Chief Creative Officer Lynne Grigg has been with Designory since 1988, back when it was still at its original location in a Victorian house in Downtown Long Beach. (Photograph by the Business Journal’s Larry Duncan)


Designory’s name is made up of two concepts that drive the firm’s work – design and story. “Storytelling” has become a bit of a buzzword in the marketing world in recent years, with many creative firms boasting that they’re master storytellers on their websites. While its overuse has made the word “bankrupt,” as Grigg put it, she believes Designory still has a unique spin on the concept.


“Honestly, what distinguishes our storytelling is our foundation in the product. That really is our secret sauce. It is what makes us different,” Grigg said. “We look at everything from the product point of view first, and that inspires the creative solution,” she explained. “It’s that product insight that really no other companies look at. They may look at it superficially. We look at it in depth, and we uncover stories about our clients’ products that they are not often aware of. And it’s that kind of insight that our clients rely on us for.”
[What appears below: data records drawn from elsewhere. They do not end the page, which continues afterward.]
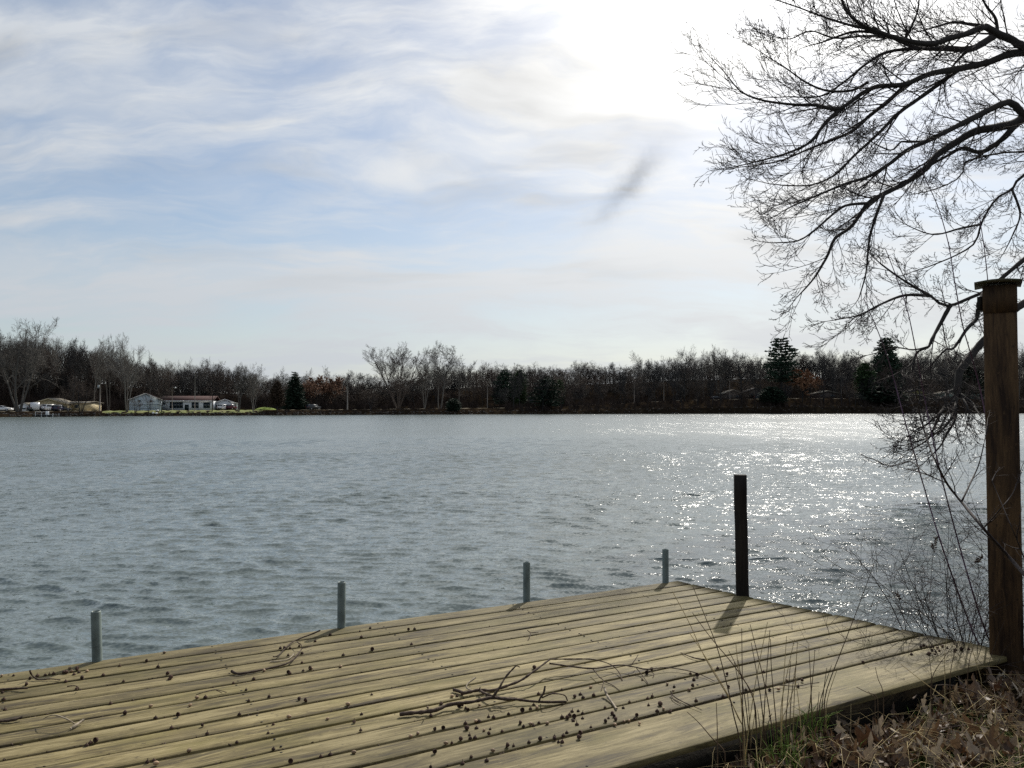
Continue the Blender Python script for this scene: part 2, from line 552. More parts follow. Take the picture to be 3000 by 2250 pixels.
def ground_mat(name, a, b_, c, scale):
    m, nt, b = new_mat(name)
    tc = nd(nt, 'ShaderNodeTexCoord').outputs['Object']
    n = noise(nt, tc, scale, 8, 0.7)
    n2 = noise(nt, tc, scale * 0.13, 4, 0.6)
    col = ramp(nt, n, [(0.32, a), (0.5, b_), (0.68, c)])
    col = mixc(nt, rng_map(nt, n2, 0.4, 0.65, 0.0, 0.6), col, tuple(x * 0.55 for x in b_))
    nt.links.new(col, b.inputs['Base Color'])
    b.inputs['Roughness'].default_value = 0.95
    b.inputs['Specular IOR Level'].default_value = 0.0
    bump(nt, b, n, 0.6, 0.02)
    return m


M['soil'] = ground_mat('leafy_bank_soil', (0.008, 0.006, 0.004), (0.022, 0.016, 0.009), (0.06, 0.045, 0.024), 26)
M['farsoil'] = ground_mat('far_leaf_litter', (0.010, 0.008, 0.006), (0.022, 0.016, 0.011), (0.05, 0.036, 0.021), 0.5)
M['lakebed'] = simple('lake_bed', (0.05, 0.055, 0.04), 0.9)


def leaf_mat():
    m, nt, b = new_mat('dead_oak_leaf')
    oi = nd(nt, 'ShaderNodeObjectInfo').outputs['Random']
    tc = nd(nt, 'ShaderNodeTexCoord').outputs['Object']
    n = noise(nt, tc, 60, 4, 0.6)
    gi = nd(nt, 'ShaderNodeNewGeometry').outputs['Random Per Island']
    k = mth(nt, 'FRACT', mth(nt, 'ADD', mth(nt, 'MULTIPLY', oi, 1.0), mth(nt, 'MULTIPLY', gi, 0.93)))
    col = ramp(nt, k, [(0.0, (0.24, 0.17, 0.10)), (0.22, (0.09, 0.05, 0.024)), (0.42, (0.42, 0.34, 0.24)), (0.56, (0.06, 0.026, 0.012)), (0.8, (0.16, 0.10, 0.055)), (1.0, (0.08, 0.042, 0.02))])
    col = vmth(nt, 'SCALE', col, scale=rng_map(nt, n, 0.25, 0.75, 0.7, 1.25, False))
    nt.links.new(col, b.inputs['Base Color'])
    b.inputs['Roughness'].default_value = 0.55
    b.inputs['Specular IOR Level'].default_value = 0.45
    tl = nd(nt, 'ShaderNodeBsdfTranslucent', {'Color': col})
    mx = nd(nt, 'ShaderNodeMixShader', {0: 0.2, 1: b.outputs[0], 2: tl.outputs[0]})
    nt.links.new(mx.outputs[0], [n_ for n_ in nt.nodes if n_.type == 'OUTPUT_MATERIAL'][0].inputs['Surface'])
    return m


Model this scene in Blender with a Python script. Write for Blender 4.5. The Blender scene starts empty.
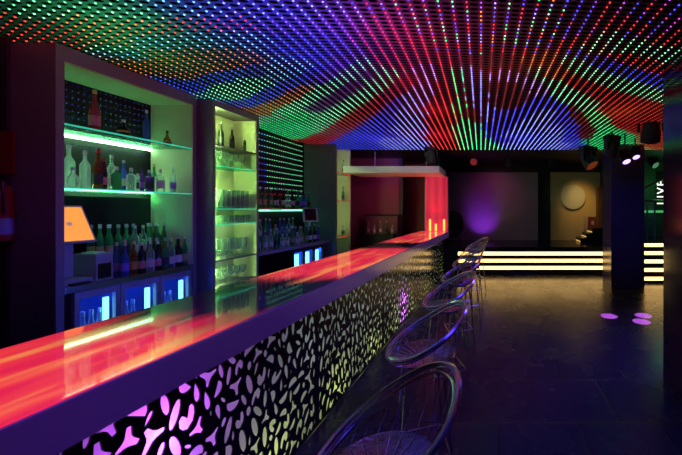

Grigg continued, “We love complexity. We love diving deep. We are specialists at making the complex simple, understandable and beautiful. And that has always been who we are and what we do, even today.”


Changes in consumer behavior, many of which are being driven by the Millennial generation, are altering Designory’s focus in certain areas, shifting its emphasis to digital and social media strategies. “If everybody is doing everything [while] holding their device, that changes how you need to get your message across,” Grigg said. “How do you optimize the experience on that platform? It’s really all about, how do you connect with people on the screens that they are taking with them everywhere?”


Grigg reflected, “I’m super proud of this company. And I feel that we have embodied what was truly special about the Designory back from the Victorian house days to today.”


She concluded, “We are master craftsmen and subject matter experts, and our work shows it. And our lengthy client relationships prove it.”